Given the film's synopsis, I expected Jonathan Dayton and Valerie Faris' sports biopic Battle of the Sexes
to be about tennis. Specifically, I anticipated it being about the
highly-publicized 1973 exhibition match between female tennis sensation
Billie Jean King (Emma Stone) and former tennis champ Bobby Riggs (Steve
Carell).
It's not. I mean, Battle of the Sexes
does gradually build to the staging of this groundbreaking competition,
an event that still to this day holds the distinction of being the
largest audience to watch a tennis match in the United States (an
estimated 90 million viewed the match worldwide, with 30,472 in the
Houston Astrodome to witness it live). But tennis is a virtual
afterthought in this movie -- there's a shocking lack of actual tennis
being played on screen -- while Dayton and Faris focus, instead, on the
melodramatic personal developments in the lives of the two lead
characters at their disposal. Battle of the Sexes wants us to
understand King and Riggs off the court, as people. The match they
finally play against each other is essentially inconsequential to the
point of this story.
And in the larger context, Battles of the Sexes is the story of Billie Jean King, who was facing numerous "conflicts" off the court that are, tangentially, tied to her status as the world's top female tennis player at the time. The movie begins with the 29-year-old King (Stone) wining three Grand Slam singles titles, proving her dominance over her chosen sport. However, King and her fellow female pro players remain at odds with Jack Kramer (Bill Pullman) and the chauvinistic execs in the world tennis association, who favor male players and refuse to offer women equal prize money. Backed by some of the country's top female players, Billie Jean branches out and forms her own competition circuit, making both hay and headlines as they take their show on the road.
It's on the road that King meets, and
gradually falls for, Marilyn Barnett (Andrea Riseborough), a California
hairstylist who drops everything and begins following Billie Jean as she
travels from tournament to tournament. The problem? Billie Jean King
was married at the time to Larry King (Austin Stowell), so in addition
to fighting for equality on the pro circuit and wrestling with her
romantic entanglements in the roadside motels of the new ladies' tennis
circuit, King was also watching her game slip because her focus on
actual tennis was wavering.
There's more than enough rich material in this
fertile chapter of Billie Jean King's personal and professional
biography to sustain a feature film (read up on the repercussions of
King's outing as a lesbian after you leave Battle), but this also means that Bobby Riggs (Steve Carell) gets short-changed by Battle of the Sexes...

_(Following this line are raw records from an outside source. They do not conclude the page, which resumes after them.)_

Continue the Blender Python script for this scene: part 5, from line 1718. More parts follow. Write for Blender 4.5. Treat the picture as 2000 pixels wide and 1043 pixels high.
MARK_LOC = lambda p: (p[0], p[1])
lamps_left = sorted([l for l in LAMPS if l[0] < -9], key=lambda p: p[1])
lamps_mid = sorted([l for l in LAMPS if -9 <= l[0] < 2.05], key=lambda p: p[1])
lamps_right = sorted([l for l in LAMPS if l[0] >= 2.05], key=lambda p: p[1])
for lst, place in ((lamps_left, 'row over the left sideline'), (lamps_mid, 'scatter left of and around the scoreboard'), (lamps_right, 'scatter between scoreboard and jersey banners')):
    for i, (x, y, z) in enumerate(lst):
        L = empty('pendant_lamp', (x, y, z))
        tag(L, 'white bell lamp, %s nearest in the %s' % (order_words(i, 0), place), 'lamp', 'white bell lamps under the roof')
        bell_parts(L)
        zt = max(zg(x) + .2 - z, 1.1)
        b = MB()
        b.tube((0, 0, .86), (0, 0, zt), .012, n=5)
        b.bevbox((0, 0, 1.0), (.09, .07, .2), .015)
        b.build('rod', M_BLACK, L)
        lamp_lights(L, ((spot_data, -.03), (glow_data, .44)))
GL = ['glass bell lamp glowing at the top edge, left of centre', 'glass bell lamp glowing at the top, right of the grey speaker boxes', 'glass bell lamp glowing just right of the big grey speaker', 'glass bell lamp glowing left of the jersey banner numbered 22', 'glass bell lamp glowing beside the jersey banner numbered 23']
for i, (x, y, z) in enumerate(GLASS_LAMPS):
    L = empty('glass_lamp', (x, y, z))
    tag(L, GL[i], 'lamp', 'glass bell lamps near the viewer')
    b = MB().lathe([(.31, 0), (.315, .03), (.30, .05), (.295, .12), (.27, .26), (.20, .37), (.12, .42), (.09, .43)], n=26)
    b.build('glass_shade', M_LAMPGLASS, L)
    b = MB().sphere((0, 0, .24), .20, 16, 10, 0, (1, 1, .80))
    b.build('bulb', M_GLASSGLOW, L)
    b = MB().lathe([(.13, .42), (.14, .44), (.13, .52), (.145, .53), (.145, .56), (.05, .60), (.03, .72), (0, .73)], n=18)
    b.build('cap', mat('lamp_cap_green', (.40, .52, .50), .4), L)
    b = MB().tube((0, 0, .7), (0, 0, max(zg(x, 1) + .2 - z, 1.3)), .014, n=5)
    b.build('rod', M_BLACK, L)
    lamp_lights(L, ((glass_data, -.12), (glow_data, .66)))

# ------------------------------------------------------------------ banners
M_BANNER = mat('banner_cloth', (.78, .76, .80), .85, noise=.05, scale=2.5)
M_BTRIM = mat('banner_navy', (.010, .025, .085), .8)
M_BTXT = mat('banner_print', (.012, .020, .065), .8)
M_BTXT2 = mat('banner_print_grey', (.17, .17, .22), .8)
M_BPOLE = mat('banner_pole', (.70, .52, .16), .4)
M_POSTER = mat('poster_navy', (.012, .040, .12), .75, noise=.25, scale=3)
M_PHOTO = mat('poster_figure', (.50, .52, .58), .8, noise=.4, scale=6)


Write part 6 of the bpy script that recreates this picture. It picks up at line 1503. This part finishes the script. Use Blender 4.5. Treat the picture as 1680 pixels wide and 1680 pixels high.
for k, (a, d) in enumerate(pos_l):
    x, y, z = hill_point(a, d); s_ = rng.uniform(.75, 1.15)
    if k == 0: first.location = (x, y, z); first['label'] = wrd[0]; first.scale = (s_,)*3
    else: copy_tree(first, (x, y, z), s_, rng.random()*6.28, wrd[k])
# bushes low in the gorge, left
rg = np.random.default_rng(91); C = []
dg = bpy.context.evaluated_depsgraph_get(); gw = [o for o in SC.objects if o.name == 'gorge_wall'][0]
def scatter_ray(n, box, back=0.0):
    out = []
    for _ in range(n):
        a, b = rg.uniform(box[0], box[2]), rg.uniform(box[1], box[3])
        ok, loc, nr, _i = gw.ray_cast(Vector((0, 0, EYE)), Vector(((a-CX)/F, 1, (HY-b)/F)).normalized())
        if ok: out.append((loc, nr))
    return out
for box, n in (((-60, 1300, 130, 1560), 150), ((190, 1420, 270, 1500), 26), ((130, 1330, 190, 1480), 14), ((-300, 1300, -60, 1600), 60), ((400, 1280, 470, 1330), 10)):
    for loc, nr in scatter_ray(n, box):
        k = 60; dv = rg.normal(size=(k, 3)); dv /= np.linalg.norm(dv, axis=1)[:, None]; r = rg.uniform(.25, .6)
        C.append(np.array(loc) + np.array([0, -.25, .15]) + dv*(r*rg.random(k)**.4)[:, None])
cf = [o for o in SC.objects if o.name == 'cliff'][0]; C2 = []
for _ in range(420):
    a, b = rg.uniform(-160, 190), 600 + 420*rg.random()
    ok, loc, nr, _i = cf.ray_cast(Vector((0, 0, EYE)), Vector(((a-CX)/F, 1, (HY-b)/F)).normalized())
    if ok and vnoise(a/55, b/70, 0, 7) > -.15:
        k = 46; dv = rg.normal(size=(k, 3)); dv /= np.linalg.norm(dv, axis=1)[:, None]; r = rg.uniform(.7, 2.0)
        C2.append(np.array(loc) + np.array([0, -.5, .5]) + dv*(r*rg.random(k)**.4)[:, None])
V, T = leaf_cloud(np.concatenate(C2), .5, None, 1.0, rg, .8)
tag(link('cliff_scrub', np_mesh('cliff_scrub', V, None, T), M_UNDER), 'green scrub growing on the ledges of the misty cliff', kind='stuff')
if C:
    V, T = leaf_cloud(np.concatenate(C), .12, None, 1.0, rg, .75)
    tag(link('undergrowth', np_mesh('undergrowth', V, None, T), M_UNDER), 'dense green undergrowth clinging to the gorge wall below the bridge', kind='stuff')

despite the fact that his side of the story is equally compelling. A
gambling addict, Riggs appeared to miss the limelight that used to come
with his tennis success. When a cronie plants the spark of a marketing
idea in Bobby's head that he'd make a fortune by returning to the courts
to play the world's top female tennis athlete, Riggs can't let it go.
He embraces the sideshow that becomes the pursuit to stage the Battle of
the Sexes. But he also juggles a deteriorating marriage to Priscilla
Wheelan (Elisabeth Shue), for reasons that are hardly touched on in this
film.
Battle of the Sexes might have been
better if it focused intently on one or two of these important issues.
By tackling all of them, it shoulders too large of a load, and appears
to give the Cliff's Notes version of some significant chapters in Billie
Jean King's history. Stone and Carell are good in their roles, though
they don't share the screen until the picture's end, so it's as if
they're operating in two disconnected stories that marry almost
accidentally. And the film takes a safe, soft approach to complicated
topics of sexism in the pro-sports arena, the sacrifices one takes to be
the best in any chosen profession, and the repercussions of trying to
live life in the afterglow of global success.
While not quite toothless, Battle of the Sexes
is, at best, a light volley of banter and debate over important topics,
rather than a hard-hitting expose with contemporary ties to ongoing
gender discussions (which it easily could have been). It does an
admirable job of explaining how and why then "battle" between Billie
Jean King and Bobby Riggs was bigger than the actual match. But in the
end, it'll be remembered as being a movie about several important
topics, rather than being an important movie in and of itself.